* _TASK DIRECTIONS_: Transcribe the material from its first line onward, ending with the line that contains "COL = scene.collection" and adding nothing beyond it.

* _COLLECTED MATERIAL_:

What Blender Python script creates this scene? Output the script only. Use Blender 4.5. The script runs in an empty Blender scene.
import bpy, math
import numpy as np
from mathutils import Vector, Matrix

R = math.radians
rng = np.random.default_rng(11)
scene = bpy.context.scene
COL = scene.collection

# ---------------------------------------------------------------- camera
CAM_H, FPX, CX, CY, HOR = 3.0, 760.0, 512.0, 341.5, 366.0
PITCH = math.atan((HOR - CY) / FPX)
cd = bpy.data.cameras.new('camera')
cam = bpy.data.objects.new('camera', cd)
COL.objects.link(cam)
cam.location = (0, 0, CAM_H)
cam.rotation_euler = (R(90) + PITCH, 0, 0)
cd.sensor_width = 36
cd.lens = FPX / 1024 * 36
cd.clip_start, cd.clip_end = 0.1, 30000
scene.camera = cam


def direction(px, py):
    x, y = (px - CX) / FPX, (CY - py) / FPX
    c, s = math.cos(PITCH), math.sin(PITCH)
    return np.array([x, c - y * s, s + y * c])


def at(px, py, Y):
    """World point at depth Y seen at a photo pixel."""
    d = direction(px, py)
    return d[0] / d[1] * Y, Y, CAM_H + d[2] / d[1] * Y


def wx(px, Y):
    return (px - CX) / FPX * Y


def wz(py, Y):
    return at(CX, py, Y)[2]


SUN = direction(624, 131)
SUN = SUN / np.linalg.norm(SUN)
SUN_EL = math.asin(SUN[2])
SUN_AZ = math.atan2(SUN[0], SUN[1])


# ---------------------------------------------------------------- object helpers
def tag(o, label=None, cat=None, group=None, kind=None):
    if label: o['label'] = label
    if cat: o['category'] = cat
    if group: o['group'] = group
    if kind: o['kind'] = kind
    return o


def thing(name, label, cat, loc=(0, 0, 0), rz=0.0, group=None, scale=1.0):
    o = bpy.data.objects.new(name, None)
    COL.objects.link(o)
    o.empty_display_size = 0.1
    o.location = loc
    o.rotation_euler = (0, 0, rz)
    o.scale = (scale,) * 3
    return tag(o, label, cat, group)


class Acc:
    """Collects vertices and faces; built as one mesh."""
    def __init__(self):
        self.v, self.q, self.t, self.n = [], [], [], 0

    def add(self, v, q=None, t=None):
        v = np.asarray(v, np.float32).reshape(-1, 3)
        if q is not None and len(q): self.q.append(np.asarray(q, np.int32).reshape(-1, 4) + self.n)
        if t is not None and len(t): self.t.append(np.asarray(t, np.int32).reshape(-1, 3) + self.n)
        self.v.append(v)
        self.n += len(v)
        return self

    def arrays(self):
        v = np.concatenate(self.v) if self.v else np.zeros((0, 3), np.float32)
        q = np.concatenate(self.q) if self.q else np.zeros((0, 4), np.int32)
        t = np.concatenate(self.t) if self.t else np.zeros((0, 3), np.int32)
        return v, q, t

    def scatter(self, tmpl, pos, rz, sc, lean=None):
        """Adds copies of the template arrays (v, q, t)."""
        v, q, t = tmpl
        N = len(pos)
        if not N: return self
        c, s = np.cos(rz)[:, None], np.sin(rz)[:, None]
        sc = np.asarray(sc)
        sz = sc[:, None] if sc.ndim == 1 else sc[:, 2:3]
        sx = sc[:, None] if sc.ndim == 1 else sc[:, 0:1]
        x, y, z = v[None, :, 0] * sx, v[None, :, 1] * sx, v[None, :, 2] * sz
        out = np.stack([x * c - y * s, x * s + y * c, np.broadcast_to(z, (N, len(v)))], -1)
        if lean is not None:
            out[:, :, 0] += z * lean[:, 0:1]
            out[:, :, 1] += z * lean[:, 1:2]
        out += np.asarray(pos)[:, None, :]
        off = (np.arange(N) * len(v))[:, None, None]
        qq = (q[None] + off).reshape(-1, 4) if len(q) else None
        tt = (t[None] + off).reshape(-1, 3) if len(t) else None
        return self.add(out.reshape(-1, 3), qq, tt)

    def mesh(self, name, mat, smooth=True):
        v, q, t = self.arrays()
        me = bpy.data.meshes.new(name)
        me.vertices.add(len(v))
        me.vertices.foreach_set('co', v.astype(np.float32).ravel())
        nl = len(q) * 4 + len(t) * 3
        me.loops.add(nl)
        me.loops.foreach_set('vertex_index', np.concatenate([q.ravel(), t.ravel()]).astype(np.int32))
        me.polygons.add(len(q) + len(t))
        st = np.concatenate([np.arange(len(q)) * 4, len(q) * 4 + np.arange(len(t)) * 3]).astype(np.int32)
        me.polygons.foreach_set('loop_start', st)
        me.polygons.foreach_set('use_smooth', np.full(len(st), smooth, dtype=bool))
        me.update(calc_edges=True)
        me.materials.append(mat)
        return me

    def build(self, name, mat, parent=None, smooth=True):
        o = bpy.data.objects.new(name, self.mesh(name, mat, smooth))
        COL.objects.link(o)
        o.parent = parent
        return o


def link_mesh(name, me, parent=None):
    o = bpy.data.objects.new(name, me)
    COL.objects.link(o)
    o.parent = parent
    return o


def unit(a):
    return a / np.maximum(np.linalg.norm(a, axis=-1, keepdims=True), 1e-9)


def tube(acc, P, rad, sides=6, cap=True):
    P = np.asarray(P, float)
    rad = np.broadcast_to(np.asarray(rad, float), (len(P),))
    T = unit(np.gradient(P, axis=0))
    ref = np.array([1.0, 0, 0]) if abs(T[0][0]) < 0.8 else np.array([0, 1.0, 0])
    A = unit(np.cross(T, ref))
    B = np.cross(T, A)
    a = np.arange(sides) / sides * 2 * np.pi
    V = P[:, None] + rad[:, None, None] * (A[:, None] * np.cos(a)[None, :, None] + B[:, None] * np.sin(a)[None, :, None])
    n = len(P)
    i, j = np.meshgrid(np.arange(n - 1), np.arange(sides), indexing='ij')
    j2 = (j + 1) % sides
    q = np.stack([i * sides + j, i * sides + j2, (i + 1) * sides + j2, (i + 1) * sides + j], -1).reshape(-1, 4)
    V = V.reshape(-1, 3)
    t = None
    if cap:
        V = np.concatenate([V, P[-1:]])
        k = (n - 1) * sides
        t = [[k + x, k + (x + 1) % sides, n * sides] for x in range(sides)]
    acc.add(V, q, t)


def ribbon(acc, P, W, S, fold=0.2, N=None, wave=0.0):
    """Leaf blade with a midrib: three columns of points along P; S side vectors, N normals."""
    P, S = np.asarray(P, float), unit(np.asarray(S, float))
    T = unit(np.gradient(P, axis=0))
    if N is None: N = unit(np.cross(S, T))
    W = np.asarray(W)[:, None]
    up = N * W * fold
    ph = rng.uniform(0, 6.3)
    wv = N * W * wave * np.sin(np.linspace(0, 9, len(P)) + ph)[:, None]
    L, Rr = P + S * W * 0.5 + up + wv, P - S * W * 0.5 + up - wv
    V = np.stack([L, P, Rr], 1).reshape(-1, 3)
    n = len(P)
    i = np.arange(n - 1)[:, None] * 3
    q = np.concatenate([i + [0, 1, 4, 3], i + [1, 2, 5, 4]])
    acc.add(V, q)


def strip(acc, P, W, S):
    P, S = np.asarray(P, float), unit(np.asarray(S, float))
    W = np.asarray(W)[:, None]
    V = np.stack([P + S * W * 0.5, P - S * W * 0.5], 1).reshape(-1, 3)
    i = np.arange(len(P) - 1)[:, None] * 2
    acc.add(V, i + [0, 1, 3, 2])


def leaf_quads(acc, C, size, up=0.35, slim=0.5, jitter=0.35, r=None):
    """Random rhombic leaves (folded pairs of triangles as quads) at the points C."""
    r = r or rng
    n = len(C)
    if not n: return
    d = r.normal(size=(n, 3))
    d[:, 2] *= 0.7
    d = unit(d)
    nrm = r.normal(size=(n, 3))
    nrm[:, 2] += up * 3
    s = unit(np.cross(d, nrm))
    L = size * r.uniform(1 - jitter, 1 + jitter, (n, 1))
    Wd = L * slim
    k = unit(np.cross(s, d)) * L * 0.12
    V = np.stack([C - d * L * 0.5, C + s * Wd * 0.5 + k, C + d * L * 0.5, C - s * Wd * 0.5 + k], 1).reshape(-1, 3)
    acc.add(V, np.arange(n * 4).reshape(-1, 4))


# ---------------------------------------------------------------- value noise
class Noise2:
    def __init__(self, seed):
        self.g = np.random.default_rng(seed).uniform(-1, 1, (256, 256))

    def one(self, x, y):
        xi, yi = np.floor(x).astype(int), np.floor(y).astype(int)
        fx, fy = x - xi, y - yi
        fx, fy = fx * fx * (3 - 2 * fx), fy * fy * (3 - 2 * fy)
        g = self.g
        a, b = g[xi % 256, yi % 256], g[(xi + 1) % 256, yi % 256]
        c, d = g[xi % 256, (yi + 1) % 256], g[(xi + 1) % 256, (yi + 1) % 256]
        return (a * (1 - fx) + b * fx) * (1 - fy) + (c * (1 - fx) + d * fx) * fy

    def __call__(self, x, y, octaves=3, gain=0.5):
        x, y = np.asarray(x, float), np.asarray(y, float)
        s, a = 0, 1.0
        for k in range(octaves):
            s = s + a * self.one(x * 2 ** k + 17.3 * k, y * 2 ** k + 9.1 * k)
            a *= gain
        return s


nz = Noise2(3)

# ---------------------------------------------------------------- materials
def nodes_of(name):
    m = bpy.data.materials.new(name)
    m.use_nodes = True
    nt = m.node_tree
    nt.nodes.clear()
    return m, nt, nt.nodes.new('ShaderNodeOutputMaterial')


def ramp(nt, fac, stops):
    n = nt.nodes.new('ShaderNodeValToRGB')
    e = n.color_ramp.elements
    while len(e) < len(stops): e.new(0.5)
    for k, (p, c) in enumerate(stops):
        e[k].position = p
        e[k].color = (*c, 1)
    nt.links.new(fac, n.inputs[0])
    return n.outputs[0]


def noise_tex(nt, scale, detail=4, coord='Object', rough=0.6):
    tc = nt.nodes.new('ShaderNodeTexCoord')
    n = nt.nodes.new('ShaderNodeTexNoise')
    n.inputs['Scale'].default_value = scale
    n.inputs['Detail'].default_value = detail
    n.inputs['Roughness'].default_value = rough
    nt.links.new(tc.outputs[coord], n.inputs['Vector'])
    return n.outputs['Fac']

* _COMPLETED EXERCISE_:
What Blender Python script creates this scene? Output the script only. Use Blender 4.5. The script runs in an empty Blender scene.
import bpy, math
import numpy as np
from mathutils import Vector, Matrix

R = math.radians
rng = np.random.default_rng(11)
scene = bpy.context.scene
COL = scene.collection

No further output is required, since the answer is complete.